If you are one of those people who doesn’t want to hear about the 2018 elections, you had best plug your ears for the next 400-plus days until the Nov. 6 election next year.

A week after being photographed in a cowboy hat at the Pendleton Round-Up, Gov. Kate Brown officially threw her hat into the ring for a new four-year term living in Mahonia Hall, the half-timbered Tudor-style mansion in Salem where the governor resides. Rep. Knute Buehler, R-Bend, hopes to send Brown searching for the number of the local U-Haul outlet. In two months, Buehler has raised $1.2 million to put him on a par with Brown.

It’s a good start toward breaking the record of $16 million spent in the 2010 governor’s race in which John Kitzhaber beat former NBA player Chris Dudley. Now, a few notes from around Planet Salem and beyond:

Guns (R) Us:

The Multnomah County Republican Party, which includes the city of Portland, will hold a raffle for a Smith & Wesson M&P-15 semi-automatic rifle that comes with a clip capable of holding 30 5.56 mm bullets, known as “the NATO round” for its use by military forces in Europe. The M&P stands for “Military & Police,” according to the Smith & Wesson website.

Republicans make up 15 percent of registered voters in the county, and the party has used weapons auctions as fundraisers before. According to Willamette Week, an earlier raffle was themed to Martin Luther King Jr. and Abraham Lincoln — because they supported Republican causes, the group said, not because they were shot to death.

The group will sell 500 of the raffle tickets, which cost $10 each. The M&P-15 has a suggested retail price of $1,269 — though some versions are sold for as low as $599.

The winner will be required to go through all the legal steps to obtain a firearm before the rifle is handed over. The Smith & Wesson online catalog says the M&P-15 is good for “Home Protection, Hunting, Recreational Shooting.”

Vote early and with neighbors

California Gov. Jerry Brown signed legislation Wednesday to move California’s primary from June to early March. Oregon Secretary of State Dennis Richardson is asking political leaders here to move the state primary from May to sometime in late winter in time for the 2020 presidential race.

Options include moving just the presidential primary to early in the year, but keeping the primaries for state offices and initiatives in May. Or hold a “Pac-12 Primary” early in the year involving the states in that athletic conference: Oregon, California, Washington, Arizona, Utah and Colorado.

Proponents of the move say the West Coast has had to watch the rest of the country, including small states, have an outsize impact on the election so that so many candidates drop out by the time of the West Coast primaries, that all the region gets to do is rubber-stamp the outcome.

Blue to Red

The Democrats are coming in force next month to one of the most reliably Republican areas of Deschutes County. The Sunriver Resort will host the 2017 Oregon Summit from Oct. 20-22. Brown and U.S. Sen. Jeff Merkley will be among the top state Democrats on hand.

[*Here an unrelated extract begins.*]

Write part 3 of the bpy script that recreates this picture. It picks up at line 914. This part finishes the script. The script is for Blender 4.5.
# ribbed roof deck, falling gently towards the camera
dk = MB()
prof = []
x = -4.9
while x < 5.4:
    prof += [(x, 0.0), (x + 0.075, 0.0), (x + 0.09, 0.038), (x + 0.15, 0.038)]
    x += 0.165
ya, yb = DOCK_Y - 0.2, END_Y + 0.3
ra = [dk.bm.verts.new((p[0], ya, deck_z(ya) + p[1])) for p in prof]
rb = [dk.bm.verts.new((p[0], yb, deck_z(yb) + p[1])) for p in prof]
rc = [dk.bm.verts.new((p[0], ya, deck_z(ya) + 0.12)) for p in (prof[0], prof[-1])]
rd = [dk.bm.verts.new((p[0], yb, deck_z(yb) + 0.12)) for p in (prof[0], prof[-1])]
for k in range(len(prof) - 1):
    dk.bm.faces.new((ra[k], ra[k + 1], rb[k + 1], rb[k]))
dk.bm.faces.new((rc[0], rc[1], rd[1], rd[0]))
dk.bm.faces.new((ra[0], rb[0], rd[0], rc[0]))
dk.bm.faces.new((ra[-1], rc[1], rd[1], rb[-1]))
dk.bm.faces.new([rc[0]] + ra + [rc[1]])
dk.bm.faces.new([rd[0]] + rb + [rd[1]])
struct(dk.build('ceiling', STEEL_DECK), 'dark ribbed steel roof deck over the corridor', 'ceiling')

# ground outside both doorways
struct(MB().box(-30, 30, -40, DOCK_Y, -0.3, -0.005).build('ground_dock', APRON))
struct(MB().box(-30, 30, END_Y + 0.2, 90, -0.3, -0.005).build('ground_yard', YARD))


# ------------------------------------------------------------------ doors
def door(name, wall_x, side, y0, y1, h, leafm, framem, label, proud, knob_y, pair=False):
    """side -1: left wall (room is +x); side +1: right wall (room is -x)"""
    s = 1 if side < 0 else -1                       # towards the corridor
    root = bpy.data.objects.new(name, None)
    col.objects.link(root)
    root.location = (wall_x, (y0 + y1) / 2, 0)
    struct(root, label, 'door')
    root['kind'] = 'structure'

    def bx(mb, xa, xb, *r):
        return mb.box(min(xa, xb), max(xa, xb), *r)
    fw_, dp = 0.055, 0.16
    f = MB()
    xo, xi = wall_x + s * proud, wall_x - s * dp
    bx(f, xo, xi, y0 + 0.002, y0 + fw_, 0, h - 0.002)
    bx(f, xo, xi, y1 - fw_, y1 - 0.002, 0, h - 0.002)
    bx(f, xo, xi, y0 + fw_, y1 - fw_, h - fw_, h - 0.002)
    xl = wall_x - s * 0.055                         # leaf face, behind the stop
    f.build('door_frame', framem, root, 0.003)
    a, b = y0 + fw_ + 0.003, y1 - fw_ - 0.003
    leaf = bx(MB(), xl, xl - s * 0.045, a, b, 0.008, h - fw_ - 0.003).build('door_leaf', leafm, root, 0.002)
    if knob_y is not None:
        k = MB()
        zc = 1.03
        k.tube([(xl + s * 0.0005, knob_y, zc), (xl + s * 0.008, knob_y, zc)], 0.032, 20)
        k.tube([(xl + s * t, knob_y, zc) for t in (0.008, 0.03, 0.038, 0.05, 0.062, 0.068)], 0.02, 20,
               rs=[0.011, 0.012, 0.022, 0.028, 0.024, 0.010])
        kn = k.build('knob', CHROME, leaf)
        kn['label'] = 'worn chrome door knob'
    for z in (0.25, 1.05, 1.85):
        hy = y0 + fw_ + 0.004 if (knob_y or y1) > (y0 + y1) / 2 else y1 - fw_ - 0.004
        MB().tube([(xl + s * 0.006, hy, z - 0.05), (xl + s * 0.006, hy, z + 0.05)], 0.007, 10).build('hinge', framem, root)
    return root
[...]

The keynote address will be given by one of the party’s new stars, two-term U.S. Rep. Ted Lieu from Torrance, California. A former state lawmaker, the extroverted Lieu was named assistant whip for the Democratic minority in the House. Lieu keeps up a constant barrage on President Trump’s favorite social media — Twitter, much of it retorts to the White House.

Workshops at the Sunriver event include core Democratic issues: the “economic justice,” clean energy jobs, criminal justice reform, gender issues, affordable housing, voting rights, health care, public education and a session titled “IUDs, Ovaries, and Vasectomies: Oregon Leading the Way on Reproductive Health Care.”

More ominous for the GOP are sessions on building the party in the district of U.S. Rep. Greg Walden, R-Hood River, and “A Winning Record: How Oregon has maintained Democratic Majorities during the Red Waves.”


Oregonians evidently don’t know their assets from a hole in the ground. The financial website WalletHub ranks Oregon residents a dismal 32nd among states for financial savvy in a study released Wednesday. Best was Massachusetts and worst was Mississippi.

The website rankings were based on debt and spending, financial literacy, amount of savings and credit ratings. The state didn’t fare much better in the new Wall Street Journal list of the top 200 colleges. Neither of the state’s big public schools, Oregon State and University of Oregon, made the cut. Reed College is No. 130, Willamette University was No. 136 and Linfield College’s McMinnville Campus was No. 166. Overall, Harvard was No. 1, followed by Columbia University, the Massachusetts Institute of Technology, Stanford University, and Duke University.


“Decades of one-party rule have left Portland under the control of what amounts to the gang that can’t shoot straight, wasting taxpayer funds hand over fist and covering up their malfeasance.”

— Multnomah County Republican chair James Buchal, quoted in Willamette Week on why the group was raffling a semi-automatic rifle as a fundraiser.